Yesterday—Monday—I put on my yellow “I love the King” shirt and took a boat to the #9 pier to tour the Grand Palace. Most of it is closed to the public except for the Temple of the Emerald Buddha, the holiest shrine of Thai Buddhism. The buildings are amazing, with every surface decorated with, tile or glass mosaics. Giant statues of guardian demons and gilded apsaras everywhere. (see the right hand photo, above) No apparent order to the place which made it hard to stay oriented, and the map they give you isn’t accurate.
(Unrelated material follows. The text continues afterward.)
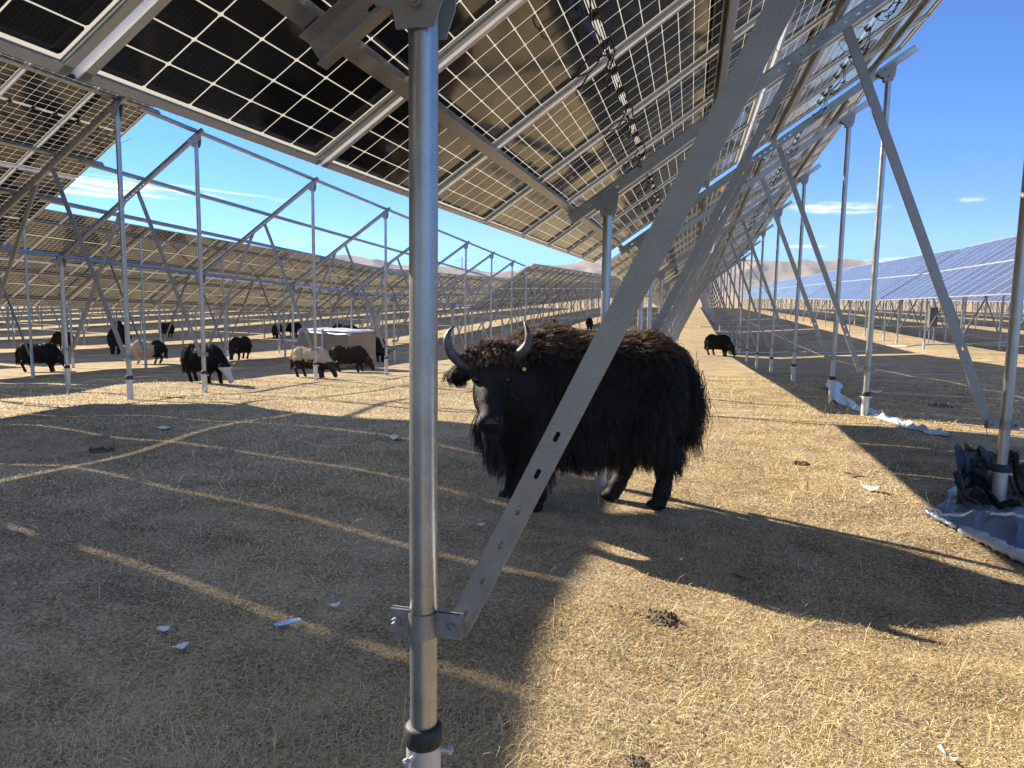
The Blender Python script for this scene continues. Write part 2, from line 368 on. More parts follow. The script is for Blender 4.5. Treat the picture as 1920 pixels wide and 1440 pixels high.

By 11 o’clock I’m exhausted. I eat lunch is the little café, have an ice cream, tour the Museum of the Emerald Buddha which has some nice stuff in it and then head over to the area some people call Baglamphu which has a street called the Khao San, the primary backpacker haven of SE Asia. I have a feeling I can get a good cheap massage there.

I’m right—an hour and a half later I head out, totally rejuvenated. I toddle around the area, find an Internet café, do some work and then look around some more. I like this part of the city. I notice that the sky is bluer than in Chiang Mai and think that I could happily live in BK, if I could get used to the heat and humidity, which gives me the sensation of always wearing a thin sticky film over my skin.

The hotel is a riot. It’s more than a bit retro…it has one of those built in radios with a control panel next to the bed. I switched it on just before I got into the shower, and when I got out and wrapped my west hair in a towel, I heard old protest songs, Peter Paul and Mary, playing. First “If I had a Hammer” followed by “Blowin in the Wind”…it made me a little weepy, and I realized that maybe it’s time to bring back those old songs.

The impact was spoiled by “How Much is that Doggie in the Window.”